April 2008

Weekly Winner
Oologah Lake Leader

Questions swirl around trooper crash
by John M. Wylie II

A controversial crash in which a highway patrol cruiser slammed into a pickup truck left the citizens of Oologah asking many questions. Troop Z, the Oklahoma Highway Patrol’s elite accident reconstruction unit, is trying to unravel a situation where trooper Scott Shropshire was using his emergency lights and siren to respond at high speeds to an incident that was apparently under control. Wylie investigates a controversial story by reviewing radio logs and personally interviewing witnesses to find out if the crash could have been avoided.
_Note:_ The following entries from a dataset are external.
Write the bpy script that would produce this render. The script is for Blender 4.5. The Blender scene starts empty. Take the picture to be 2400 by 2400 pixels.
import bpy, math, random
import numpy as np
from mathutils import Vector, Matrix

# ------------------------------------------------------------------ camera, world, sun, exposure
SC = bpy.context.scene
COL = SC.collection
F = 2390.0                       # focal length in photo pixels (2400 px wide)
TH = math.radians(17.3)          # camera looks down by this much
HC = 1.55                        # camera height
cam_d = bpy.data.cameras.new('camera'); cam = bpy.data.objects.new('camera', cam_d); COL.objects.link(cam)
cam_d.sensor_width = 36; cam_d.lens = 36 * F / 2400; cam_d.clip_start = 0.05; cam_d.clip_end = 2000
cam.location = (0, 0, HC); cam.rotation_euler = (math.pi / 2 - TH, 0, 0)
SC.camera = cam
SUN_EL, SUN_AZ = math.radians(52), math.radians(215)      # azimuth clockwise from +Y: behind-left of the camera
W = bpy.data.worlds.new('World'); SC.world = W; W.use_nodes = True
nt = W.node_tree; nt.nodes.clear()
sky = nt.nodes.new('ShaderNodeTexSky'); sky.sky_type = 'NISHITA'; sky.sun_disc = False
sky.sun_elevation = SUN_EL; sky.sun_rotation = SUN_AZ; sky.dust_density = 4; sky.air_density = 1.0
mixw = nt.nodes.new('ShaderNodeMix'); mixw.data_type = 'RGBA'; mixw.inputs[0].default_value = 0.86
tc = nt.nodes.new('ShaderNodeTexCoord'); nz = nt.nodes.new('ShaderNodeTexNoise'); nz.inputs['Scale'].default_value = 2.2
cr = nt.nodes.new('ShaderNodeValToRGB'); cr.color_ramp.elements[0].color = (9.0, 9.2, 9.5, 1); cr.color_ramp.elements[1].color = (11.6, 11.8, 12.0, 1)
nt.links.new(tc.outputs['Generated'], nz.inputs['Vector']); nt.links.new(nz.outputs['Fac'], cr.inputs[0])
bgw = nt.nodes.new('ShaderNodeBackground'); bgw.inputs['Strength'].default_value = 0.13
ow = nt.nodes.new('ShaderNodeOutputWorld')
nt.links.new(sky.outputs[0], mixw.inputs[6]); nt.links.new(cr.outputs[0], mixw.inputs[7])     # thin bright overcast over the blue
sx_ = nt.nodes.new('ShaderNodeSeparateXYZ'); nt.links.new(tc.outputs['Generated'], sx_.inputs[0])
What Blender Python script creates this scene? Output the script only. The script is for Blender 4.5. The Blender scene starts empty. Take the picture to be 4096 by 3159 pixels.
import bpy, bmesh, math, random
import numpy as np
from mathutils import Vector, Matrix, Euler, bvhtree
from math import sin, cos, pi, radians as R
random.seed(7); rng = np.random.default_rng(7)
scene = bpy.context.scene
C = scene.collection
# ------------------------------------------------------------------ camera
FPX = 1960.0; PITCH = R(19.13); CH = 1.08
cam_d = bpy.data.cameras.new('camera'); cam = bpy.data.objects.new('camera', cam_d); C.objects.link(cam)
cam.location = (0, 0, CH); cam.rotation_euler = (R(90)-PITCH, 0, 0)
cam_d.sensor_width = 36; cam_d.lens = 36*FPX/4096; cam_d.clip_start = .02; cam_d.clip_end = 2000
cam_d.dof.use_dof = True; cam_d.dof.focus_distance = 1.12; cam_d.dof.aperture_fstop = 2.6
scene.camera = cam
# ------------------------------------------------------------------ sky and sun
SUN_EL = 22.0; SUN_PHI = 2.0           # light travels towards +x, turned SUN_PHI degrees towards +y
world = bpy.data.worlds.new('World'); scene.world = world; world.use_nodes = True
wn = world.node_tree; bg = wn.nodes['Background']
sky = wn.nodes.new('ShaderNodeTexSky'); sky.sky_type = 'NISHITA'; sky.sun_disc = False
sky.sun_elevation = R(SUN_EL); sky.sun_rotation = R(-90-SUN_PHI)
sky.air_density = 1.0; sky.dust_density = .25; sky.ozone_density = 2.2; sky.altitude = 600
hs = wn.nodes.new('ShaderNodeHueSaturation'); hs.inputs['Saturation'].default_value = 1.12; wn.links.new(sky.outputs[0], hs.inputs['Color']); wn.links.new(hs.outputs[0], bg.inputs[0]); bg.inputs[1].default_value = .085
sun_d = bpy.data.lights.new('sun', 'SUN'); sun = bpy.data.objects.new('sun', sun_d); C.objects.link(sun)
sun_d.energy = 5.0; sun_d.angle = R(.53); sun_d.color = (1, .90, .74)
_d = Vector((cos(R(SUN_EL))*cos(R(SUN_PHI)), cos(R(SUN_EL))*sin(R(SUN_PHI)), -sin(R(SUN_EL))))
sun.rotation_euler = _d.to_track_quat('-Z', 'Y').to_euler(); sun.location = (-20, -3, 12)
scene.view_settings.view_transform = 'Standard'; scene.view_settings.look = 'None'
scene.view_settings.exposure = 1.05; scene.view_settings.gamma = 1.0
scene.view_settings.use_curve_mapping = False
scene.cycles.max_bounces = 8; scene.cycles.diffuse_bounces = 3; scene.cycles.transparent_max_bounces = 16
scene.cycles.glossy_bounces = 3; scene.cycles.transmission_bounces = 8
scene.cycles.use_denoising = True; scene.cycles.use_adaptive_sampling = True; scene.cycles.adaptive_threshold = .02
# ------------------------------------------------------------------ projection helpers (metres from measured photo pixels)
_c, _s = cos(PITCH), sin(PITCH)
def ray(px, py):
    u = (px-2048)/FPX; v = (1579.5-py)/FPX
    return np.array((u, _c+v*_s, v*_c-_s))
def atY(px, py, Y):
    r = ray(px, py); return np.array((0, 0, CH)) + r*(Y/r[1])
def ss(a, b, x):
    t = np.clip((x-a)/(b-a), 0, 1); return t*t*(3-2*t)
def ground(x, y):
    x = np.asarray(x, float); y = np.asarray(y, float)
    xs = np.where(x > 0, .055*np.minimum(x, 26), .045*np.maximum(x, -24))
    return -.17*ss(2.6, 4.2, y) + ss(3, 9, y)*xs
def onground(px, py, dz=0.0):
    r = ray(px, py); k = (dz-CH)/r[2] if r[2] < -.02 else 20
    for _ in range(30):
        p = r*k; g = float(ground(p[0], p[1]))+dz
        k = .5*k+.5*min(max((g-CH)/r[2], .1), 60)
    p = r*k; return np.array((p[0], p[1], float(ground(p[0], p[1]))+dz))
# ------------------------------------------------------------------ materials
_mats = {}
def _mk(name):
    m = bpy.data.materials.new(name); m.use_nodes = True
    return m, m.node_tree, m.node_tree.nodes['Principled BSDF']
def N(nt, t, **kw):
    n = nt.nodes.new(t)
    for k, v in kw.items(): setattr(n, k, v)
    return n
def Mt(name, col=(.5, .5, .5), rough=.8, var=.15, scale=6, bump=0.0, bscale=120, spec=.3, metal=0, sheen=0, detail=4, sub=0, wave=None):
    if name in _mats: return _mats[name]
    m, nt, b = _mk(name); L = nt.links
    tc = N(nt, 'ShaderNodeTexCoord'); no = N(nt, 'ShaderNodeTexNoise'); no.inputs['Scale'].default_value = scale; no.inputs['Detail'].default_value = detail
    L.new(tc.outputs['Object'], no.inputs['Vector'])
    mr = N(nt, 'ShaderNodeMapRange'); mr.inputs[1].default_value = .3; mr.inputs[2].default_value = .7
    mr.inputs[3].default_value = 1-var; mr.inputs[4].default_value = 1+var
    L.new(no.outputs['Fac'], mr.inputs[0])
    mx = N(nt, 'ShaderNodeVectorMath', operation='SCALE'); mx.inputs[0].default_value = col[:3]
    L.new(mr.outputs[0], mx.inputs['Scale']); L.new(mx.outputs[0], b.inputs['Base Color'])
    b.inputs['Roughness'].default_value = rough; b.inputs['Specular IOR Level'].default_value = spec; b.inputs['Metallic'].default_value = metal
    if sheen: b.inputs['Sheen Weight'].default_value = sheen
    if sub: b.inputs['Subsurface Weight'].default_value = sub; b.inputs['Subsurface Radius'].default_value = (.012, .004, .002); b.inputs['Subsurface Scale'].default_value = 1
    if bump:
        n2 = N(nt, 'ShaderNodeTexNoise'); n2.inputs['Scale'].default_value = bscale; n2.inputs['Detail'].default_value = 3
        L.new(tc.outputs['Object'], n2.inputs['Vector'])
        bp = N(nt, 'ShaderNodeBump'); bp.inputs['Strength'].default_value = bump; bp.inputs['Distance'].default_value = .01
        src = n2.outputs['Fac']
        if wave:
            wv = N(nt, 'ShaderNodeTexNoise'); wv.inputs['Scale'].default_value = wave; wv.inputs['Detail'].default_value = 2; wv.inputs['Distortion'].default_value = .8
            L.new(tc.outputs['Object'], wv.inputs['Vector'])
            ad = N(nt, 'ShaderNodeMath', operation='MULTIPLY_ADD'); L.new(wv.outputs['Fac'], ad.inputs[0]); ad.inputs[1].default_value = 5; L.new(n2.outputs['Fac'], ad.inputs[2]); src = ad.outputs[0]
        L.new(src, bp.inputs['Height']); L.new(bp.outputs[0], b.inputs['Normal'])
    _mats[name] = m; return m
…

Two factors give the story a dramatic twist, as information reveals that Shropshire was suspended without pay for 10 working days prior to the accident, without a reason given. Also, there is a possibility the individual driving the other vehicle in the crash was intoxicated and may have switched roles with the passenger. Wylie digs to reveal more as the investigation moves forward, by writing a column and allowing readers to speak out on the subject of state troopers’ driving habits.

Daily Winner
Muskogee Phoenix
Community gripped by fear after shooting
by Donna Hales

“When Becky Martin’s family sits down to eat, a gun is on the table,” writes Donna Hales in a story tragic from the beginning. The small town of Iron Post is coping with the brutal murder of two local community members. Jack and Elaine Denney were found slain execution style in their home on Christmas morning. The security of the town is at the mercy of a anonymous murderer, while the authorities have no suspects in the case that has forever changed the lives of this community located between Peggs and Locust Grove. As the neighborhood mourns the loss of the Denneys, they also say this tragedy has “shaken our world” and are frightened to go outside, to let their children stray too far, or to trust anyone needing a ride or needing to use the phone. Hales’ ability to capture the mood of a town trying to overcome loss of friends, but all the while staying vigilant of new and old faces, is colorful and haunting.